Outra pesquisadora da coletânea, Fernanda Rodrigues de Miranda observa que, embora tenha dialogado de forma consciente e ativa com o seu próprio presente, a escritora maranhense está profundamente conectada com a atualidade. Firmina, segundo a pesquisadora, trouxe uma nova perspectiva: “o negro enquanto sujeito de uma experiência histórica anterior à escravização, com vínculos afetivos, pertencimentos territoriais e ética de existência coletiva”, escreve Fernada. Com isso, abriu caminho para escritoras como Conceição Evaristo e Ana Maria Gonçalves.

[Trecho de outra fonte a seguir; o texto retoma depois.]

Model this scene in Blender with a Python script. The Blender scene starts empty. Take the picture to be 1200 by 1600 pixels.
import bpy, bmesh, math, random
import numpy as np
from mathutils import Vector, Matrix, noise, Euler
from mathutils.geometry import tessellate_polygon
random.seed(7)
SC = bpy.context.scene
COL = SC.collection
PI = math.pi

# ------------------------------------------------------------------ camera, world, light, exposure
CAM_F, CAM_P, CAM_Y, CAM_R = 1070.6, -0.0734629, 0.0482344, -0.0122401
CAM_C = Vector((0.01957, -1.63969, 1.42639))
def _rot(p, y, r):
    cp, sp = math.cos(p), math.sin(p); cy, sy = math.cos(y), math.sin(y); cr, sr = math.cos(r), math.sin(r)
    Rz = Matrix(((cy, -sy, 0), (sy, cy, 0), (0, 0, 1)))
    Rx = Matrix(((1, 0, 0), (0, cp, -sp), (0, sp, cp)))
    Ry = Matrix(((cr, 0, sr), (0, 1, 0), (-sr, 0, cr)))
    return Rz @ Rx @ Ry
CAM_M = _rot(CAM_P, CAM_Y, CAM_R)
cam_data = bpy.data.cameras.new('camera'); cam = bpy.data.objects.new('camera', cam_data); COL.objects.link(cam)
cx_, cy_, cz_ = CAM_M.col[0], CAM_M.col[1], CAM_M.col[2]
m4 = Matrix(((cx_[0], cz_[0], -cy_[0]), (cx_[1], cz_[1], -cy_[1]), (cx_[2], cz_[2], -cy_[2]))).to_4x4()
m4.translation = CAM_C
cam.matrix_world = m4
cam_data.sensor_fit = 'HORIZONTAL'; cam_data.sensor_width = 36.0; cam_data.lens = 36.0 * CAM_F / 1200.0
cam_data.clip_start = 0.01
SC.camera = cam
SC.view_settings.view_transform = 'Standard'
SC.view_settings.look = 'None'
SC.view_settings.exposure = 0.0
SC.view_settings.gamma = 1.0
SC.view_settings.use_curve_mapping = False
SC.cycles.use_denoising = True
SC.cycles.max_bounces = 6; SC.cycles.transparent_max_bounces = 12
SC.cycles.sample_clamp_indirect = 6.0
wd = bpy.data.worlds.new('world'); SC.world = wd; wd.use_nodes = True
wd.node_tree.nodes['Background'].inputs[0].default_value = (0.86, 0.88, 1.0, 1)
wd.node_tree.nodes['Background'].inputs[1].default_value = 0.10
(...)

Firmina, que chegou a lecionar para meninas e meninos na mesma sala de aula, uma inovação no século XIX, dizia que a mente não podia ser escravizada. Não se casou nem teve filhos naturais — somente adotivos. Bastarda, escreveu sobre as mazelas do mundo — a mendicância, a dor, a proscrição, o patriarcado, sobre cismas e queixas. Apesar das limitações, experimentou diversas formas de expressão, da poesia à música popular. Compôs letra e música à tradição do bumba-meu-boi e um hino à liberdade dos escravos, para comemorar o Maio de 1888.
Um olhar arrojado
Essa Firmina múltipla está visível em “Memorial Maria Firmina dos Reis”, saído em dois volumes (2017 e 2019) pela editora Uirapuru. Se a primeira parte trazia dois textos desconhecidos (o romance “Gupeva” e o conto “Elvira”), o recém-lançado segundo volume divulga as crônicas, charadas, composições musicais, um “álbum íntimo” e o volume desconhecido de poesias “Cantos à beira-mar”, publicado originalmente em 1871.
Nos textos em prosa, no entanto, a grande revelação está na Firmina cronista. O giro pelo ambiente em que vivia, o olhar pela sociedade, as suas meditações do cotidiano. Pensar nisso em pleno século XIX, através de uma mulher negra, era algo de muito arrojo. O que torna Firmina única, na categoria das primeiras — desbravadora de um campo que seria dominado única e exclusivamente por homens.
A crônica “Meditações” é um desses exemplos em que a autora fala de um certo bucolismo: “O presente pesa-me como um fardo enorme — o futuro envolve-se-me em denso véu de escuridão; por que desdenharei do meu passado? Há nele uma recordação; uma só. Mas ele é a minha vida”, escreveu ela em 1861.
Em “Página íntima”, é a saudade que lhe traz “acentos de dulcíssimas harmonias”. Já os textos do seu “Álbum íntimo” trazem preciosidades sobre o dia a dia, como as anotações resignadas sobre a perda de pessoas próximas em “Uma lágrima sobre um túmulo”.
Seus poemas reunidos dão uma amostra do lirismo daquela que é, salvo engano, também a primeira poeta negra brasileira. De tom bucólico, seus versos trazem a voga do romantismo, de culto à beleza e de exaltação à natureza, aos costumes e às coisas da terra.
Sem dúvida, Maria Firmina é um fenômeno raro, que, ao ser descoberto pelo mundo da indústria do livro e por inúmeros novos leitores, tem muito a nos dizer em termos de prática e processo de escrita, sobretudo com o sotaque feminino, com o tom forte da fala da mulher preta.